Wednesday, July 16, 2025

Waves of heat

Suddenly these phenomena are all over the news. Every day we read about somewhere that is getting record breaking temperatures and the effect it is having on people's lives there. Not just people either. A whole sea, the Mediterranean, is now experiencing temperatures way in excess of what we might expect in our local swimming pool and this can only be having a negative impact on the creatures that normally live within it. As usual, of course, there is something of a disconnect between the negative health impacts that this brings and the advertisements encouraging those that can afford it to take holidays in these places. Surely one would never deliberately travel to a place which is experiencing temperatures exceeding forty degrees Celsius... but many do. We are bonded into a way of life where a holiday in the sun is a desirable and this enables us to ignore anything negative about the place we would be travelling to.

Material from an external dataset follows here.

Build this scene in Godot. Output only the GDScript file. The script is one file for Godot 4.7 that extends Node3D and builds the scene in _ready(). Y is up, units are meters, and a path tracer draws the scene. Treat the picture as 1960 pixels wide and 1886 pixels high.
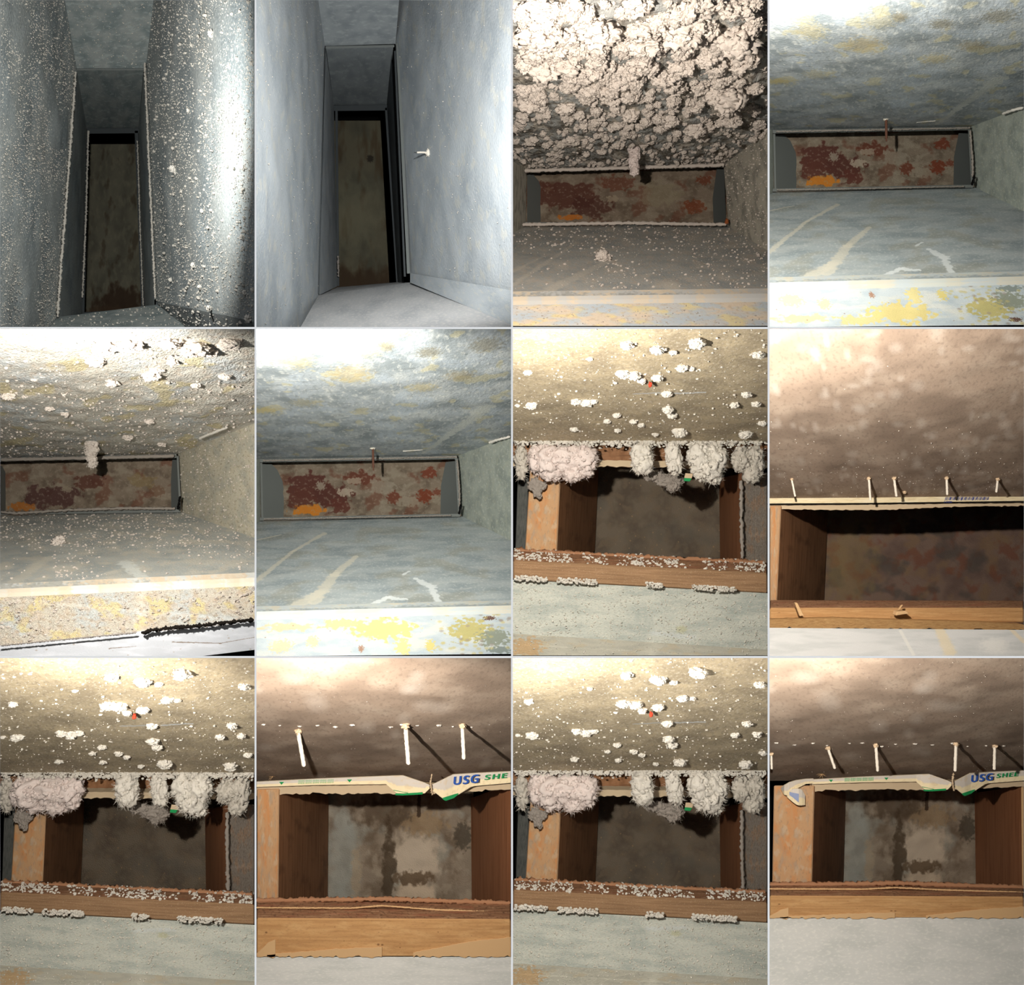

So what is this thing, the heatwave. It turns out that this depends upon where you are. The definition starts by setting a baseline maximum temperature for every part of a country and when this is exceeded on three consecutive days then that is a 'heatwave'. Here in Scotland the threshold is a mere twenty five degrees whereas people living in London must endure twenty eight degrees for three days before they can call it a heatwave. None of these are anywhere close to the forty degree heat that Spain has been getting but then each of us has our own threshold and ours is quite enough for us to live with.

When we first moved to the west coast of Scotland we sort of knew what we were going to be letting ourselves in for in terms of weather. That it is a good place to erect a wind turbine or two is a clue to one of the main weather features common to the area we now live in. There is an ocean lying to the west of us, the Atlantic, with no land to slow down the wind before it reaches us so we are used to feeling its strength, our houses being built to cope with this. The air it brings our way is moist and relatively warm, coming as it does from the south west, so our climate is less extreme, both in summer and winter, than one might expect at our latitude. Rain is a constant friend, in quantities which might cause floods elsewhere, but here the steep wooded hills absorb much of it as well as providing a short runoff into the sea. We have had long dry periods of late which makes the vegetation vulnerable to fire but beneath the ground the moisture stays captured so the recovery time is always short. Our clean air, freshly scrubbed after its journey across the Atlantic Ocean, means the sun can be fiercely strong when it shines on us but the breeze is rarely absent so we would normally miss the extremes of heat that others might get.

It turns out, however, that this natural pattern of weather can go wrong. As I write the sky is completely cloud free in all directions, of itself quite unusual here, and the breeze has almost deserted us. What there is of it arrives from a south easterly direction, having crossed a land which is already scorchingly hot, so the cooling benefit is lost completely. We hide indoors, curtains closed to shut the sun out, and keep ourselves topped up with fluids as per the heatwave guidance. This is not normal for us and we know something has gone wrong when yet another day follows the same pattern of exceptional heat. We cannot complain, of course, since these temperatures are far from what others have to contend with when they arrive at their Spanish holiday destination but being locked into such a static weather pattern even for just a few days is rare here so it brings home to us how the world is changing, even for us.

Then suddenly everything changes. Our last day of scorching sun is accompanied by a cooling breeze, the first indication that a change might soon arrive. And so it does. Two days later you wouldn't know there had ever been a heatwave. It is cool enough outside to need a coat and the rain comes down in bucketfuls, drenching the ground, refilling the pond and watering the apple trees which were starting to whinge about having too few leaves to shade their (few, tiny) apples. The constant exhaustion we have been feeling gradually diminishes and we can start planning more energetic activities instead of staring at the TV in a living room darkened by the drawn curtains. Out of the blue I get an invitation from a friend to go sailing in his Mirror dinghy, something that sounds quite attractive now I know I won't get heatstroke any more.